__What you are asked to do__.
Output the data that follows exactly, line for line.

--- START Data shown ---

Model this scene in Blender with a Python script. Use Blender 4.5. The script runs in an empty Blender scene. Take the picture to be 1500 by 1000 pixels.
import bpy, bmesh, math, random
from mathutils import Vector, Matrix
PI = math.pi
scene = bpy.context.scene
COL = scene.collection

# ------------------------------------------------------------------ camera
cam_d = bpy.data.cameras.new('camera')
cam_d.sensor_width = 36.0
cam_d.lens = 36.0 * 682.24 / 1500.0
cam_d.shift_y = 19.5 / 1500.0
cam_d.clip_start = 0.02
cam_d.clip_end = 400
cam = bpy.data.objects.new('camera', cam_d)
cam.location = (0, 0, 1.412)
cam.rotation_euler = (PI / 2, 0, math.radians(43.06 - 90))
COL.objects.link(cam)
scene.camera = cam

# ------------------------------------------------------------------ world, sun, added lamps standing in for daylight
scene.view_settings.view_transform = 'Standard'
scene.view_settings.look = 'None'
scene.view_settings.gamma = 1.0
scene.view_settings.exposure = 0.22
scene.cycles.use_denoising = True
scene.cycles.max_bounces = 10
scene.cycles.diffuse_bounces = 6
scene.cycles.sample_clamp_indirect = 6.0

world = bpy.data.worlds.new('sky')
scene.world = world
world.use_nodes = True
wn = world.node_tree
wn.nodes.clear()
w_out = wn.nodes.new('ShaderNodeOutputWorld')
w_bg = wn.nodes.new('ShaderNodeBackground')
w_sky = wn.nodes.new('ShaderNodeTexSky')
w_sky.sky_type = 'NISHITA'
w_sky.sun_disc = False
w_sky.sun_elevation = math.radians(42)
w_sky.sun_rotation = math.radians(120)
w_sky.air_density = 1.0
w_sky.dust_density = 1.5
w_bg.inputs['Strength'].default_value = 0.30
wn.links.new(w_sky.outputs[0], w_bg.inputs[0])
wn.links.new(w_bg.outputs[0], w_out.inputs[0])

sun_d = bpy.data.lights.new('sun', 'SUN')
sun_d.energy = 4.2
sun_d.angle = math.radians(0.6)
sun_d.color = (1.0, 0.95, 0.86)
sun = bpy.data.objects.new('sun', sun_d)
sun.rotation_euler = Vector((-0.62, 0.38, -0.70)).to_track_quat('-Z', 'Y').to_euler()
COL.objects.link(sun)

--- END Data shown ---

__Reply to the exercise__.
Model this scene in Blender with a Python script. Use Blender 4.5. The script runs in an empty Blender scene. Take the picture to be 1500 by 1000 pixels.
import bpy, bmesh, math, random
from mathutils import Vector, Matrix
PI = math.pi
scene = bpy.context.scene
COL = scene.collection

# ------------------------------------------------------------------ camera
cam_d = bpy.data.cameras.new('camera')
cam_d.sensor_width = 36.0
cam_d.lens = 36.0 * 682.24 / 1500.0
cam_d.shift_y = 19.5 / 1500.0
cam_d.clip_start = 0.02
cam_d.clip_end = 400
cam = bpy.data.objects.new('camera', cam_d)
cam.location = (0, 0, 1.412)
cam.rotation_euler = (PI / 2, 0, math.radians(43.06 - 90))
COL.objects.link(cam)
scene.camera = cam

# ------------------------------------------------------------------ world, sun, added lamps standing in for daylight
scene.view_settings.view_transform = 'Standard'
scene.view_settings.look = 'None'
scene.view_settings.gamma = 1.0
scene.view_settings.exposure = 0.22
scene.cycles.use_denoising = True
scene.cycles.max_bounces = 10
scene.cycles.diffuse_bounces = 6
scene.cycles.sample_clamp_indirect = 6.0

world = bpy.data.worlds.new('sky')
scene.world = world
world.use_nodes = True
wn = world.node_tree
wn.nodes.clear()
w_out = wn.nodes.new('ShaderNodeOutputWorld')
w_bg = wn.nodes.new('ShaderNodeBackground')
w_sky = wn.nodes.new('ShaderNodeTexSky')
w_sky.sky_type = 'NISHITA'
w_sky.sun_disc = False
w_sky.sun_elevation = math.radians(42)
w_sky.sun_rotation = math.radians(120)
w_sky.air_density = 1.0
w_sky.dust_density = 1.5
w_bg.inputs['Strength'].default_value = 0.30
wn.links.new(w_sky.outputs[0], w_bg.inputs[0])
wn.links.new(w_bg.outputs[0], w_out.inputs[0])

sun_d = bpy.data.lights.new('sun', 'SUN')
sun_d.energy = 4.2
sun_d.angle = math.radians(0.6)
sun_d.color = (1.0, 0.95, 0.86)
sun = bpy.data.objects.new('sun', sun_d)
sun.rotation_euler = Vector((-0.62, 0.38, -0.70)).to_track_quat('-Z', 'Y').to_euler()
COL.objects.link(sun)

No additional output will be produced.